┌──

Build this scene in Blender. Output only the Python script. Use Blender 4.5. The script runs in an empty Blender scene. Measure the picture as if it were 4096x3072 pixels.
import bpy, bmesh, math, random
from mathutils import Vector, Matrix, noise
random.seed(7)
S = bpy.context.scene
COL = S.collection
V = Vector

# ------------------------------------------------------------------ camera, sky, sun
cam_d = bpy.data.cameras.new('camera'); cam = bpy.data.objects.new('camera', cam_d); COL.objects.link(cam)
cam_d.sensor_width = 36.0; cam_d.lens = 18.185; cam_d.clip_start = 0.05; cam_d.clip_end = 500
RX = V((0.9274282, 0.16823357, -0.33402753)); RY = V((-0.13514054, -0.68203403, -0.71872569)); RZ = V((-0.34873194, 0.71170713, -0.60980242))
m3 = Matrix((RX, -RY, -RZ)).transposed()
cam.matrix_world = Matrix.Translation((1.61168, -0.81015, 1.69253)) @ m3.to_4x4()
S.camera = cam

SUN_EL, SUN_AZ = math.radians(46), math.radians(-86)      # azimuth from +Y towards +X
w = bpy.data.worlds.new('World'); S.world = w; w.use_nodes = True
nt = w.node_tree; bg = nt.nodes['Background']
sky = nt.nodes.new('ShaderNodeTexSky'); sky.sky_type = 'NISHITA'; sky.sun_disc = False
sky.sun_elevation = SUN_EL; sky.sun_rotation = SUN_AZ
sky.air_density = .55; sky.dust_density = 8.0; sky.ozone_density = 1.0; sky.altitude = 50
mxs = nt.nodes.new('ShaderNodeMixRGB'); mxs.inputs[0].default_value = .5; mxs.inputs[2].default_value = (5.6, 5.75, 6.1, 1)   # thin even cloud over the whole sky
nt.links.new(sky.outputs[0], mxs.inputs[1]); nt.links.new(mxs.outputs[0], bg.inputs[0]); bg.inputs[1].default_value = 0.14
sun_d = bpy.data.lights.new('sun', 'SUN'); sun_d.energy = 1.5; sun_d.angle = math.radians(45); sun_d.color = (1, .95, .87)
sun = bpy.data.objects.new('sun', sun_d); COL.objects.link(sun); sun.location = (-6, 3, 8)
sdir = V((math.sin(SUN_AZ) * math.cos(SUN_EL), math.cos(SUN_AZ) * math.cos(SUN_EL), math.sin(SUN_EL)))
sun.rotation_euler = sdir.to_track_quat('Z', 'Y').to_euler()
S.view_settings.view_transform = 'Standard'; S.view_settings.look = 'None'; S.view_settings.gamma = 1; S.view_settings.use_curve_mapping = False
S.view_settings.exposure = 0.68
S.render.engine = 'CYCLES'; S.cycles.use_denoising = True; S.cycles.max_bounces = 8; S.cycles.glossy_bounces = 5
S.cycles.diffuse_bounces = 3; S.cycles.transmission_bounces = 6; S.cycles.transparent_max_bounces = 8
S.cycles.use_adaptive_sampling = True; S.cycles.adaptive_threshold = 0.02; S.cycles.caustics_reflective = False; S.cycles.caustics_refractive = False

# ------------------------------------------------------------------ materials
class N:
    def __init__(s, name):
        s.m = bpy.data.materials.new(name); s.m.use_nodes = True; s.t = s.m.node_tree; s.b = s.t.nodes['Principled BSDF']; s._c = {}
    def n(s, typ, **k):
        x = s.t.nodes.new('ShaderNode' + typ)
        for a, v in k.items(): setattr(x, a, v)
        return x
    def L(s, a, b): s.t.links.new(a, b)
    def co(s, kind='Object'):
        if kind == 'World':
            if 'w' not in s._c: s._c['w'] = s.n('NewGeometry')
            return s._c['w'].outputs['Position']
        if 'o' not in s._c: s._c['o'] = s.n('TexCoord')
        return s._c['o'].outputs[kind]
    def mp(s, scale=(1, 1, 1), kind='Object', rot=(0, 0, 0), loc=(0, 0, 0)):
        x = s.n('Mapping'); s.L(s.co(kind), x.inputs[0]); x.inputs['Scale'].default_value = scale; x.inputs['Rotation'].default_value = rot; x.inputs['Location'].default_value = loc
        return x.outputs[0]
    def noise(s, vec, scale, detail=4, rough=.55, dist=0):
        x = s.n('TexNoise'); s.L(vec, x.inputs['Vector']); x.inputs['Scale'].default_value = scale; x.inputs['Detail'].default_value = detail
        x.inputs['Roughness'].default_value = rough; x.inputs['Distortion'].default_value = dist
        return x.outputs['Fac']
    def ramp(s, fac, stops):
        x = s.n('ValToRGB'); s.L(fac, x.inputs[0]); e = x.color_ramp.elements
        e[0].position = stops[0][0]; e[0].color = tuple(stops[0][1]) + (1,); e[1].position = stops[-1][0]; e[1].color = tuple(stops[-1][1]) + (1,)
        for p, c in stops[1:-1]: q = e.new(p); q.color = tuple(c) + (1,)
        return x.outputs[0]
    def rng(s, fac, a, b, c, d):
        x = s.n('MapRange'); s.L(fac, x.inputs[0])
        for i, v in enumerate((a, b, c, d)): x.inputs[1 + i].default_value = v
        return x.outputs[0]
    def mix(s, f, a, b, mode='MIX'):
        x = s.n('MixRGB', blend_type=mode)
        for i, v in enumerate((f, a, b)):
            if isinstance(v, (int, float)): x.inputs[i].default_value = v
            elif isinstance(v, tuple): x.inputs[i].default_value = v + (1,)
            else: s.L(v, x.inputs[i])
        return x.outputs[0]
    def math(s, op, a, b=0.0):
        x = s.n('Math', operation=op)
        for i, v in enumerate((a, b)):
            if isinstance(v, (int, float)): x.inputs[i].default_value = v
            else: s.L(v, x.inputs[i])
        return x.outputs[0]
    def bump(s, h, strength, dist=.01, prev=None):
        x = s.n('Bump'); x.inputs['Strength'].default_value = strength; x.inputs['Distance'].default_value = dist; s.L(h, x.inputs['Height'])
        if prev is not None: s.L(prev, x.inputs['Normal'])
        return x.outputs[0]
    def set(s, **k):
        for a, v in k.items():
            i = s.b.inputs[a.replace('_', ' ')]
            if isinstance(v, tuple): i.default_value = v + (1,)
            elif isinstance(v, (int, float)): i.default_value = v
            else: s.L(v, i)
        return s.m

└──

## WHAT IS ASKED:
Word for word, write out all of the data above.

## RESULT BELOW:
Build this scene in Blender. Output only the Python script. Use Blender 4.5. The script runs in an empty Blender scene. Measure the picture as if it were 4096x3072 pixels.
import bpy, bmesh, math, random
from mathutils import Vector, Matrix, noise
random.seed(7)
S = bpy.context.scene
COL = S.collection
V = Vector

# ------------------------------------------------------------------ camera, sky, sun
cam_d = bpy.data.cameras.new('camera'); cam = bpy.data.objects.new('camera', cam_d); COL.objects.link(cam)
cam_d.sensor_width = 36.0; cam_d.lens = 18.185; cam_d.clip_start = 0.05; cam_d.clip_end = 500
RX = V((0.9274282, 0.16823357, -0.33402753)); RY = V((-0.13514054, -0.68203403, -0.71872569)); RZ = V((-0.34873194, 0.71170713, -0.60980242))
m3 = Matrix((RX, -RY, -RZ)).transposed()
cam.matrix_world = Matrix.Translation((1.61168, -0.81015, 1.69253)) @ m3.to_4x4()
S.camera = cam

SUN_EL, SUN_AZ = math.radians(46), math.radians(-86)      # azimuth from +Y towards +X
w = bpy.data.worlds.new('World'); S.world = w; w.use_nodes = True
nt = w.node_tree; bg = nt.nodes['Background']
sky = nt.nodes.new('ShaderNodeTexSky'); sky.sky_type = 'NISHITA'; sky.sun_disc = False
sky.sun_elevation = SUN_EL; sky.sun_rotation = SUN_AZ
sky.air_density = .55; sky.dust_density = 8.0; sky.ozone_density = 1.0; sky.altitude = 50
mxs = nt.nodes.new('ShaderNodeMixRGB'); mxs.inputs[0].default_value = .5; mxs.inputs[2].default_value = (5.6, 5.75, 6.1, 1)   # thin even cloud over the whole sky
nt.links.new(sky.outputs[0], mxs.inputs[1]); nt.links.new(mxs.outputs[0], bg.inputs[0]); bg.inputs[1].default_value = 0.14
sun_d = bpy.data.lights.new('sun', 'SUN'); sun_d.energy = 1.5; sun_d.angle = math.radians(45); sun_d.color = (1, .95, .87)
sun = bpy.data.objects.new('sun', sun_d); COL.objects.link(sun); sun.location = (-6, 3, 8)
sdir = V((math.sin(SUN_AZ) * math.cos(SUN_EL), math.cos(SUN_AZ) * math.cos(SUN_EL), math.sin(SUN_EL)))
sun.rotation_euler = sdir.to_track_quat('Z', 'Y').to_euler()
S.view_settings.view_transform = 'Standard'; S.view_settings.look = 'None'; S.view_settings.gamma = 1; S.view_settings.use_curve_mapping = False
S.view_settings.exposure = 0.68
S.render.engine = 'CYCLES'; S.cycles.use_denoising = True; S.cycles.max_bounces = 8; S.cycles.glossy_bounces = 5
S.cycles.diffuse_bounces = 3; S.cycles.transmission_bounces = 6; S.cycles.transparent_max_bounces = 8
S.cycles.use_adaptive_sampling = True; S.cycles.adaptive_threshold = 0.02; S.cycles.caustics_reflective = False; S.cycles.caustics_refractive = False

# ------------------------------------------------------------------ materials
class N:
    def __init__(s, name):
        s.m = bpy.data.materials.new(name); s.m.use_nodes = True; s.t = s.m.node_tree; s.b = s.t.nodes['Principled BSDF']; s._c = {}
    def n(s, typ, **k):
        x = s.t.nodes.new('ShaderNode' + typ)
        for a, v in k.items(): setattr(x, a, v)
        return x
    def L(s, a, b): s.t.links.new(a, b)
    def co(s, kind='Object'):
        if kind == 'World':
            if 'w' not in s._c: s._c['w'] = s.n('NewGeometry')
            return s._c['w'].outputs['Position']
        if 'o' not in s._c: s._c['o'] = s.n('TexCoord')
        return s._c['o'].outputs[kind]
    def mp(s, scale=(1, 1, 1), kind='Object', rot=(0, 0, 0), loc=(0, 0, 0)):
        x = s.n('Mapping'); s.L(s.co(kind), x.inputs[0]); x.inputs['Scale'].default_value = scale; x.inputs['Rotation'].default_value = rot; x.inputs['Location'].default_value = loc
        return x.outputs[0]
    def noise(s, vec, scale, detail=4, rough=.55, dist=0):
        x = s.n('TexNoise'); s.L(vec, x.inputs['Vector']); x.inputs['Scale'].default_value = scale; x.inputs['Detail'].default_value = detail
        x.inputs['Roughness'].default_value = rough; x.inputs['Distortion'].default_value = dist
        return x.outputs['Fac']
    def ramp(s, fac, stops):
        x = s.n('ValToRGB'); s.L(fac, x.inputs[0]); e = x.color_ramp.elements
        e[0].position = stops[0][0]; e[0].color = tuple(stops[0][1]) + (1,); e[1].position = stops[-1][0]; e[1].color = tuple(stops[-1][1]) + (1,)
        for p, c in stops[1:-1]: q = e.new(p); q.color = tuple(c) + (1,)
        return x.outputs[0]
    def rng(s, fac, a, b, c, d):
        x = s.n('MapRange'); s.L(fac, x.inputs[0])
        for i, v in enumerate((a, b, c, d)): x.inputs[1 + i].default_value = v
        return x.outputs[0]
    def mix(s, f, a, b, mode='MIX'):
        x = s.n('MixRGB', blend_type=mode)
        for i, v in enumerate((f, a, b)):
            if isinstance(v, (int, float)): x.inputs[i].default_value = v
            elif isinstance(v, tuple): x.inputs[i].default_value = v + (1,)
            else: s.L(v, x.inputs[i])
        return x.outputs[0]
    def math(s, op, a, b=0.0):
        x = s.n('Math', operation=op)
        for i, v in enumerate((a, b)):
            if isinstance(v, (int, float)): x.inputs[i].default_value = v
            else: s.L(v, x.inputs[i])
        return x.outputs[0]
    def bump(s, h, strength, dist=.01, prev=None):
        x = s.n('Bump'); x.inputs['Strength'].default_value = strength; x.inputs['Distance'].default_value = dist; s.L(h, x.inputs['Height'])
        if prev is not None: s.L(prev, x.inputs['Normal'])
        return x.outputs[0]
    def set(s, **k):
        for a, v in k.items():
            i = s.b.inputs[a.replace('_', ' ')]
            if isinstance(v, tuple): i.default_value = v + (1,)
            elif isinstance(v, (int, float)): i.default_value = v
            else: s.L(v, i)
        return s.m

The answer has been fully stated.